Far parte di una famiglia importante dal punto di vista sportivo comporta le sue pressioni. Come gestisci le aspettative degli altri pur costruendo la tua identità e il tuo percorso nella pallavolo?

È vero, ci sono aspettative, ma ho imparato a vederle come una motivazione in più piuttosto che come una pressione. Mi ricordo sempre che sto seguendo il mio percorso: la pallavolo è la mia passione e voglio raggiungere risultati per me stessa, non per confrontarmi con gli altri. Insomma, so chi sono e cosa voglio realizzare. Ho una famiglia bellissima e amici che non mi hanno mai confrontata con nessuno né misurato il mio successo rispetto a quello degli altri, e questo mi ha aiutata moltissimo. Crescendo, molte persone che nemmeno conoscevo facevano commenti duri e negativi, semplicemente perché provenivo da una famiglia che ha raggiunto grandi risultati, ma il sostegno intorno a me mi ha permesso di non essere influenzata“.

C’è un momento o un risultato importante nella tua carriera che ti ha fatto capire che avresti potuto raggiungere alti livelli nella pallavolo?

Quando ero più piccola sono stata invitata a partecipare alla preparazione della nazionale senior. Sapere che allenatori così importanti vedevano qualcosa in me mi ha dato la fiducia per continuare a lavorare e a sognare ancora più in grande“.

Guardando al futuro, quali obiettivi ti sei posta per la tua carriera universitaria e oltre? Come immagini che evolverà il tuo percorso pallavolistico?

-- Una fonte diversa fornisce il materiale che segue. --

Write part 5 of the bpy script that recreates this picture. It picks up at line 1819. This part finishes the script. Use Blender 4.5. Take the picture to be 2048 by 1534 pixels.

Il mio obiettivo a breve termine è crescere come giocatrice e contribuire al successo della mia squadra a Miami. Voglio diventare un elemento affidabile in campo, e spero di imparare il più possibile dalle compagne, dagli allenatori e dal contesto collegiale. A lungo termine, il mio sogno è continuare a giocare a pallavolo a livello professionistico e rappresentare il mio Paese a livello internazionale. So che la strada non sarà facile, ma sono convinta che ne varrà la pena. Al di fuori del campo, spero di applicare tutto ciò che ho imparato nello sport – disciplina, lavoro di squadra, resilienza – in qualsiasi percorso deciderò di intraprendere“.